Raw data:
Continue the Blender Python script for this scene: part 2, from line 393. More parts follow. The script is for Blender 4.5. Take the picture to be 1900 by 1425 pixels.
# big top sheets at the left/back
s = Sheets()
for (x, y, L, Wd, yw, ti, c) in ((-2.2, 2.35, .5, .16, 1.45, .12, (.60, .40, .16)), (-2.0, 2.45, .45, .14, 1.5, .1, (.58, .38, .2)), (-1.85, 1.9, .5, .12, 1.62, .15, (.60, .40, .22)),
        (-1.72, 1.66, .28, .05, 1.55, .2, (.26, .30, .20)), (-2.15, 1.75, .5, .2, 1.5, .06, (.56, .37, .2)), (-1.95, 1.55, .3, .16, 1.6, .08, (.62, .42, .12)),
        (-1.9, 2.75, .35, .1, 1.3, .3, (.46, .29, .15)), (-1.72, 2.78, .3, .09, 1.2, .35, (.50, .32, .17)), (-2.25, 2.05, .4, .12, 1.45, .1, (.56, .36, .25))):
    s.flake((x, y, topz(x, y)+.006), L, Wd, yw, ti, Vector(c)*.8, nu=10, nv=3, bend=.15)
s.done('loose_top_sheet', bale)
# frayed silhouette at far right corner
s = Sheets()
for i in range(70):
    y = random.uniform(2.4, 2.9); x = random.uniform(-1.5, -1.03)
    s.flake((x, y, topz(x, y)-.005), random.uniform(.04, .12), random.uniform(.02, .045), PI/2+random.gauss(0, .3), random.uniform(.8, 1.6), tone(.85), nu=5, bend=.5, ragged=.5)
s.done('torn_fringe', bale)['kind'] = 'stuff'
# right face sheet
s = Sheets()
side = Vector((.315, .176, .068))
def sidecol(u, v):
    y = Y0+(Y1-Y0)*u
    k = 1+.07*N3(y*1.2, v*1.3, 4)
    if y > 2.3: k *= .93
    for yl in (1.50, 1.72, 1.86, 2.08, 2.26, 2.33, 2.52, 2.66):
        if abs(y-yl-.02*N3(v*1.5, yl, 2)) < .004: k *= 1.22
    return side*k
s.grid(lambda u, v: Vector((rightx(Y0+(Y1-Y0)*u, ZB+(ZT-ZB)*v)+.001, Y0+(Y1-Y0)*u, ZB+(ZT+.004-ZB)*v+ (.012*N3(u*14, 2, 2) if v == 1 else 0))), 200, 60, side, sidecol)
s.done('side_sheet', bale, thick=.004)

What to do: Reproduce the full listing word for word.

Answer to this problem:
Continue the Blender Python script for this scene: part 2, from line 393. More parts follow. The script is for Blender 4.5. Take the picture to be 1900 by 1425 pixels.
# big top sheets at the left/back
s = Sheets()
for (x, y, L, Wd, yw, ti, c) in ((-2.2, 2.35, .5, .16, 1.45, .12, (.60, .40, .16)), (-2.0, 2.45, .45, .14, 1.5, .1, (.58, .38, .2)), (-1.85, 1.9, .5, .12, 1.62, .15, (.60, .40, .22)),
        (-1.72, 1.66, .28, .05, 1.55, .2, (.26, .30, .20)), (-2.15, 1.75, .5, .2, 1.5, .06, (.56, .37, .2)), (-1.95, 1.55, .3, .16, 1.6, .08, (.62, .42, .12)),
        (-1.9, 2.75, .35, .1, 1.3, .3, (.46, .29, .15)), (-1.72, 2.78, .3, .09, 1.2, .35, (.50, .32, .17)), (-2.25, 2.05, .4, .12, 1.45, .1, (.56, .36, .25))):
    s.flake((x, y, topz(x, y)+.006), L, Wd, yw, ti, Vector(c)*.8, nu=10, nv=3, bend=.15)
s.done('loose_top_sheet', bale)
# frayed silhouette at far right corner
s = Sheets()
for i in range(70):
    y = random.uniform(2.4, 2.9); x = random.uniform(-1.5, -1.03)
    s.flake((x, y, topz(x, y)-.005), random.uniform(.04, .12), random.uniform(.02, .045), PI/2+random.gauss(0, .3), random.uniform(.8, 1.6), tone(.85), nu=5, bend=.5, ragged=.5)
s.done('torn_fringe', bale)['kind'] = 'stuff'
# right face sheet
s = Sheets()
side = Vector((.315, .176, .068))
def sidecol(u, v):
    y = Y0+(Y1-Y0)*u
    k = 1+.07*N3(y*1.2, v*1.3, 4)
    if y > 2.3: k *= .93
    for yl in (1.50, 1.72, 1.86, 2.08, 2.26, 2.33, 2.52, 2.66):
        if abs(y-yl-.02*N3(v*1.5, yl, 2)) < .004: k *= 1.22
    return side*k
s.grid(lambda u, v: Vector((rightx(Y0+(Y1-Y0)*u, ZB+(ZT-ZB)*v)+.001, Y0+(Y1-Y0)*u, ZB+(ZT+.004-ZB)*v+ (.012*N3(u*14, 2, 2) if v == 1 else 0))), 200, 60, side, sidecol)
s.done('side_sheet', bale, thick=.004)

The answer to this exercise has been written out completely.